> [Written instruction]: Copy all the material that follows, keeping every character the same.

____

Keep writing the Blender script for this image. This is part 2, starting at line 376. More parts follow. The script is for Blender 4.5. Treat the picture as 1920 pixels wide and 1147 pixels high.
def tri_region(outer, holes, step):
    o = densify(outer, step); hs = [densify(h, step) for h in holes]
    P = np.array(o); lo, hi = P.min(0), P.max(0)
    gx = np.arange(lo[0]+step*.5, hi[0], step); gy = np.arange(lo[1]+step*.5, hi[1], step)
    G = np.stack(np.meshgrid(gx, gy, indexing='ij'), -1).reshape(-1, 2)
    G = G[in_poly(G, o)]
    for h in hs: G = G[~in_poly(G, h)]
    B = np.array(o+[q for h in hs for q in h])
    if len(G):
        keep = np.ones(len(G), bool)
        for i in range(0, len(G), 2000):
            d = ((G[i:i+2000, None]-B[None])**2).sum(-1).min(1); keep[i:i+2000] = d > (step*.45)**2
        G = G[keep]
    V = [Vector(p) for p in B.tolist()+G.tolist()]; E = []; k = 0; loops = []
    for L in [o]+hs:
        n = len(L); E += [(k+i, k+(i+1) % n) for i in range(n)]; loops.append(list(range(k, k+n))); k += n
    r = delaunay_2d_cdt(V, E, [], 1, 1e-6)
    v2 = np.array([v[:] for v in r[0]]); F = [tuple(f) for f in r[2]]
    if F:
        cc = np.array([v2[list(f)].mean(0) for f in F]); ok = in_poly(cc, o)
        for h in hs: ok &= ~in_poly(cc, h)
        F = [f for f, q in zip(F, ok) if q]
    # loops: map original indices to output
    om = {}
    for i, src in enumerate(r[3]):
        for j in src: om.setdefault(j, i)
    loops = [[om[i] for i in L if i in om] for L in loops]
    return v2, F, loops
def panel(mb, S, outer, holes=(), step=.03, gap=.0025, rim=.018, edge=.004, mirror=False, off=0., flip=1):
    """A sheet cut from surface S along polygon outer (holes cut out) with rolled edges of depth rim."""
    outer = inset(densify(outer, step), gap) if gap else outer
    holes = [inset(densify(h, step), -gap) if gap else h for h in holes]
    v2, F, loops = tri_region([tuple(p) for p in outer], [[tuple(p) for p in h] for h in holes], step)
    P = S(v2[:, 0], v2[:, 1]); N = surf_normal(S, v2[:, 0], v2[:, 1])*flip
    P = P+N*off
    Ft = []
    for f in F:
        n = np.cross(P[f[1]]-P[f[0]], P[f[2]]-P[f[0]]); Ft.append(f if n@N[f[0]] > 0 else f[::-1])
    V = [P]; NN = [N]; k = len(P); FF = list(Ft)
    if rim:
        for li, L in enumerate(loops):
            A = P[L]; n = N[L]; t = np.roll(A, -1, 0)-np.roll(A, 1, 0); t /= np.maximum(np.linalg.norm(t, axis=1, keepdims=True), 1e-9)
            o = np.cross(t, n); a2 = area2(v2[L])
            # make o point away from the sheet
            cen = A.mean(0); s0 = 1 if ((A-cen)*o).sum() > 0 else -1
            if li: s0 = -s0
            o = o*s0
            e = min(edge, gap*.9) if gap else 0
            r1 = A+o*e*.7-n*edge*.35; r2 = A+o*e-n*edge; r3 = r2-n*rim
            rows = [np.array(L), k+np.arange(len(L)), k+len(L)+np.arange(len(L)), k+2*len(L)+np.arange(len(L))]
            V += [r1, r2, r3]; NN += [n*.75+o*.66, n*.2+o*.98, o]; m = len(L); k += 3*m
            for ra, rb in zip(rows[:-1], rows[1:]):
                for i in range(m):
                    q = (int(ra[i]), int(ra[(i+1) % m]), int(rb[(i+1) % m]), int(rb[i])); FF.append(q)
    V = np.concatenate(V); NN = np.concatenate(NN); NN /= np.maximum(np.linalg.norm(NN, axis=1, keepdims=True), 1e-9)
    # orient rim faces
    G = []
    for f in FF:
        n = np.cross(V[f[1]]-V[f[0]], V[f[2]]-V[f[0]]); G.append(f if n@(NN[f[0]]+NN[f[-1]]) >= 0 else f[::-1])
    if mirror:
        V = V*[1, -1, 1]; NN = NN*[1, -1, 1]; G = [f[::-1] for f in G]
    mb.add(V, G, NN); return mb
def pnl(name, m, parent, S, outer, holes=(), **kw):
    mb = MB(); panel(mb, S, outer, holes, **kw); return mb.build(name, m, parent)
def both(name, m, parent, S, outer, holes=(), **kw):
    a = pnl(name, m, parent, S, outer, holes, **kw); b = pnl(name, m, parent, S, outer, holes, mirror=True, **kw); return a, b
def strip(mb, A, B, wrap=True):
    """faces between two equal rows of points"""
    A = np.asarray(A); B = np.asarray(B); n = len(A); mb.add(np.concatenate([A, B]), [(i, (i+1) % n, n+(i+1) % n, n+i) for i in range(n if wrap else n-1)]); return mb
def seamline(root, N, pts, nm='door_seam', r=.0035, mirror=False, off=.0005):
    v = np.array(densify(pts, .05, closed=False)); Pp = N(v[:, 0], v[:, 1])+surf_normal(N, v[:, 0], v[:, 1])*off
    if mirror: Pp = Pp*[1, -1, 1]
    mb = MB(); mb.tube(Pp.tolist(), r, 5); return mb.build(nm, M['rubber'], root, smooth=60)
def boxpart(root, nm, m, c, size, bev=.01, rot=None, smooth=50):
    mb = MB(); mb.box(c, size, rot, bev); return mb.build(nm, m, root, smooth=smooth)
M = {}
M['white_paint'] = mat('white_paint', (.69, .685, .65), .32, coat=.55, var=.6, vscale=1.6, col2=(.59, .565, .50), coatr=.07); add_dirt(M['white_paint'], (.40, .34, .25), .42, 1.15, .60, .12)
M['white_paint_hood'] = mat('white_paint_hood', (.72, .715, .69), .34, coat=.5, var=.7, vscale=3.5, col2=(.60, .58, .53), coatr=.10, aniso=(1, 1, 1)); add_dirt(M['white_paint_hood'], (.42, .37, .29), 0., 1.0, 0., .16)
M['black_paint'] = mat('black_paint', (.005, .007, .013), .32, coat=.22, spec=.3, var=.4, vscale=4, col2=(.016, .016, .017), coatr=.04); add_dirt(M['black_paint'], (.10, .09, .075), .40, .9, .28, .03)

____

> [Full solution]:
Keep writing the Blender script for this image. This is part 2, starting at line 376. More parts follow. The script is for Blender 4.5. Treat the picture as 1920 pixels wide and 1147 pixels high.
def tri_region(outer, holes, step):
    o = densify(outer, step); hs = [densify(h, step) for h in holes]
    P = np.array(o); lo, hi = P.min(0), P.max(0)
    gx = np.arange(lo[0]+step*.5, hi[0], step); gy = np.arange(lo[1]+step*.5, hi[1], step)
    G = np.stack(np.meshgrid(gx, gy, indexing='ij'), -1).reshape(-1, 2)
    G = G[in_poly(G, o)]
    for h in hs: G = G[~in_poly(G, h)]
    B = np.array(o+[q for h in hs for q in h])
    if len(G):
        keep = np.ones(len(G), bool)
        for i in range(0, len(G), 2000):
            d = ((G[i:i+2000, None]-B[None])**2).sum(-1).min(1); keep[i:i+2000] = d > (step*.45)**2
        G = G[keep]
    V = [Vector(p) for p in B.tolist()+G.tolist()]; E = []; k = 0; loops = []
    for L in [o]+hs:
        n = len(L); E += [(k+i, k+(i+1) % n) for i in range(n)]; loops.append(list(range(k, k+n))); k += n
    r = delaunay_2d_cdt(V, E, [], 1, 1e-6)
    v2 = np.array([v[:] for v in r[0]]); F = [tuple(f) for f in r[2]]
    if F:
        cc = np.array([v2[list(f)].mean(0) for f in F]); ok = in_poly(cc, o)
        for h in hs: ok &= ~in_poly(cc, h)
        F = [f for f, q in zip(F, ok) if q]
    # loops: map original indices to output
    om = {}
    for i, src in enumerate(r[3]):
        for j in src: om.setdefault(j, i)
    loops = [[om[i] for i in L if i in om] for L in loops]
    return v2, F, loops
def panel(mb, S, outer, holes=(), step=.03, gap=.0025, rim=.018, edge=.004, mirror=False, off=0., flip=1):
    """A sheet cut from surface S along polygon outer (holes cut out) with rolled edges of depth rim."""
    outer = inset(densify(outer, step), gap) if gap else outer
    holes = [inset(densify(h, step), -gap) if gap else h for h in holes]
    v2, F, loops = tri_region([tuple(p) for p in outer], [[tuple(p) for p in h] for h in holes], step)
    P = S(v2[:, 0], v2[:, 1]); N = surf_normal(S, v2[:, 0], v2[:, 1])*flip
    P = P+N*off
    Ft = []
    for f in F:
        n = np.cross(P[f[1]]-P[f[0]], P[f[2]]-P[f[0]]); Ft.append(f if n@N[f[0]] > 0 else f[::-1])
    V = [P]; NN = [N]; k = len(P); FF = list(Ft)
    if rim:
        for li, L in enumerate(loops):
            A = P[L]; n = N[L]; t = np.roll(A, -1, 0)-np.roll(A, 1, 0); t /= np.maximum(np.linalg.norm(t, axis=1, keepdims=True), 1e-9)
            o = np.cross(t, n); a2 = area2(v2[L])
            # make o point away from the sheet
            cen = A.mean(0); s0 = 1 if ((A-cen)*o).sum() > 0 else -1
            if li: s0 = -s0
            o = o*s0
            e = min(edge, gap*.9) if gap else 0
            r1 = A+o*e*.7-n*edge*.35; r2 = A+o*e-n*edge; r3 = r2-n*rim
            rows = [np.array(L), k+np.arange(len(L)), k+len(L)+np.arange(len(L)), k+2*len(L)+np.arange(len(L))]
            V += [r1, r2, r3]; NN += [n*.75+o*.66, n*.2+o*.98, o]; m = len(L); k += 3*m
            for ra, rb in zip(rows[:-1], rows[1:]):
                for i in range(m):
                    q = (int(ra[i]), int(ra[(i+1) % m]), int(rb[(i+1) % m]), int(rb[i])); FF.append(q)
    V = np.concatenate(V); NN = np.concatenate(NN); NN /= np.maximum(np.linalg.norm(NN, axis=1, keepdims=True), 1e-9)
    # orient rim faces
    G = []
    for f in FF:
        n = np.cross(V[f[1]]-V[f[0]], V[f[2]]-V[f[0]]); G.append(f if n@(NN[f[0]]+NN[f[-1]]) >= 0 else f[::-1])
    if mirror:
        V = V*[1, -1, 1]; NN = NN*[1, -1, 1]; G = [f[::-1] for f in G]
    mb.add(V, G, NN); return mb
def pnl(name, m, parent, S, outer, holes=(), **kw):
    mb = MB(); panel(mb, S, outer, holes, **kw); return mb.build(name, m, parent)
def both(name, m, parent, S, outer, holes=(), **kw):
    a = pnl(name, m, parent, S, outer, holes, **kw); b = pnl(name, m, parent, S, outer, holes, mirror=True, **kw); return a, b
def strip(mb, A, B, wrap=True):
    """faces between two equal rows of points"""
    A = np.asarray(A); B = np.asarray(B); n = len(A); mb.add(np.concatenate([A, B]), [(i, (i+1) % n, n+(i+1) % n, n+i) for i in range(n if wrap else n-1)]); return mb
def seamline(root, N, pts, nm='door_seam', r=.0035, mirror=False, off=.0005):
    v = np.array(densify(pts, .05, closed=False)); Pp = N(v[:, 0], v[:, 1])+surf_normal(N, v[:, 0], v[:, 1])*off
    if mirror: Pp = Pp*[1, -1, 1]
    mb = MB(); mb.tube(Pp.tolist(), r, 5); return mb.build(nm, M['rubber'], root, smooth=60)
def boxpart(root, nm, m, c, size, bev=.01, rot=None, smooth=50):
    mb = MB(); mb.box(c, size, rot, bev); return mb.build(nm, m, root, smooth=smooth)
M = {}
M['white_paint'] = mat('white_paint', (.69, .685, .65), .32, coat=.55, var=.6, vscale=1.6, col2=(.59, .565, .50), coatr=.07); add_dirt(M['white_paint'], (.40, .34, .25), .42, 1.15, .60, .12)
M['white_paint_hood'] = mat('white_paint_hood', (.72, .715, .69), .34, coat=.5, var=.7, vscale=3.5, col2=(.60, .58, .53), coatr=.10, aniso=(1, 1, 1)); add_dirt(M['white_paint_hood'], (.42, .37, .29), 0., 1.0, 0., .16)
M['black_paint'] = mat('black_paint', (.005, .007, .013), .32, coat=.22, spec=.3, var=.4, vscale=4, col2=(.016, .016, .017), coatr=.04); add_dirt(M['black_paint'], (.10, .09, .075), .40, .9, .28, .03)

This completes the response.